It came as a shock to many Portlanders when, following her win at the polls, newly elected Charter Commissioner Nasreen Sheikh-Yousef called City Manager Jon Jennings a white supremacist. I don’t know precisely what Mr. Jennings has done to earn such opprobrium, but I’m not entirely surprised at the accusation: Welcome to critical race theory!

This ideology, which has had a powerful influence in academia over the past few decades and is now shaping the wider culture, sets a low bar for racism. You don’t have to be a hater or a bigot to be a racist. You just have to be part of a power structure that is pervaded by racism or the passive beneficiary of systemic racism. Essentially this makes white Americans racist just for being white Americans, unless you can prove your bona fides to the arbiters of political correctness by actively engaging in anti-racist activities. Not surprisingly, these align with the politics of the far left, such as defunding the police, “checking” your privilege, supporting reparations for slavery and suppressing dissenting views.

All this makes for a wonderfully effective political weapon: “Support our agenda or we’ll brand you a racist.” All it takes for this weapon to work is for people to be intimidated by it. I applaud Mayor Kate Snyder, Councilor Spencer Thibodeau and others for publicly defending Mr. Jennings and standing up to this bullying rhetoric.

Coincidentally, the election that propelled Ms. Sheik-Yousef to office also approved the school budget. Councilors who initially resisted sending the increased budget to the voters were persuaded to vote in favor because it included more money for equity and diversity education. It is hard to vote against such nice-sounding ideas, but if it means more money to promote the kind of thinking that labels people like Mr. Jennings a white supremacist, then maybe it’s time to rethink what we are teaching our students.

As I end my career as a high school history teacher, I am saddened for today’s young people, whose views of this country have been shaped by the noxious political environment of recent years. On the right, they’ve seen President Trump’s reckless tweets and the attack on the U.S. Capitol, but on the left, they’ve seen a summer of lawless rioting and been indoctrinated by many elements of the wider culture to see their country as racist to the core.

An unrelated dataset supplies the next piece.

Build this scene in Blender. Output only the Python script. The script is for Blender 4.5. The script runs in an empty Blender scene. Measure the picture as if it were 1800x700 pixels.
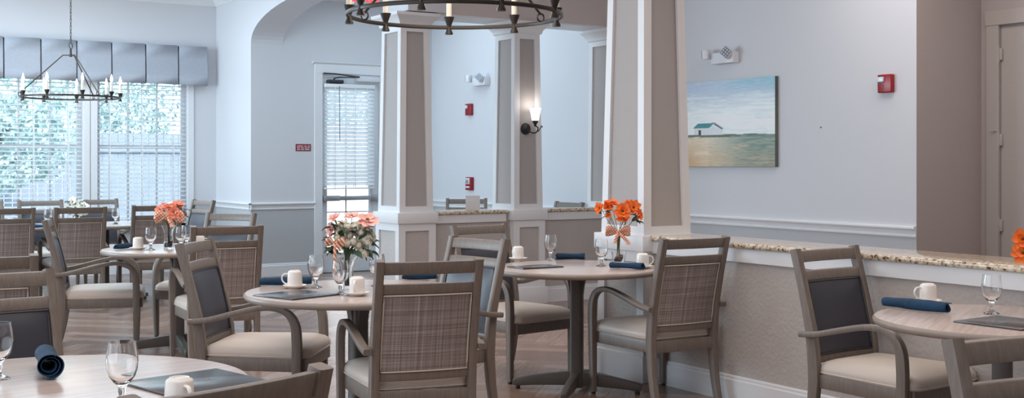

The problem with critical race theory is not as much that it is wrong as that it is distorted and de-contextualized, like seeing yourself in a funhouse mirror. Yes, that is you in the mirror, but the image is wildly distorted. Yes, we have a history of racism in our country and are living with the legacy of slavery and Jim Crow, but as George Packer writes in the current issue of The Atlantic, “the most radical version of the narrative lashes together the oppression of all groups in an encompassing hell of white supremacy, patriarchy, homophobia, transphobia, plutocracy, environmental destruction, and drones – America as a unitary malignant force.” Is that really us?

Packer goes on to note that this tortuous understanding of our country does not equip us to deal with real issues such as the complex sources of poverty, the role of personal agency and “the main source of violence in Black neighborhoods, which is young Black men, not police.” The intrusion of this narrative into American culture has been driven by the laudable and incontestable principle of inclusion, but it has “smuggled in more threatening features that have come to characterize identity politics and social justice: monolithic group thought, hostility to open debate and a taste for moral coercion.”

I was born in 1954, the year that Brown v. Board of Education ended racial segregation in public education. The more accurate and contextualized picture of race relations – and human rights generally – in the United States is one of extraordinary progress in opportunities for Blacks, women, ethnic minorities, LGBTQ persons and immigrants. Ms. Sheikh-Yousef of all people ought to appreciate that. If Portland were under the thumb of real white supremacists, it’s hard to see how she could get elected to the Charter Commission.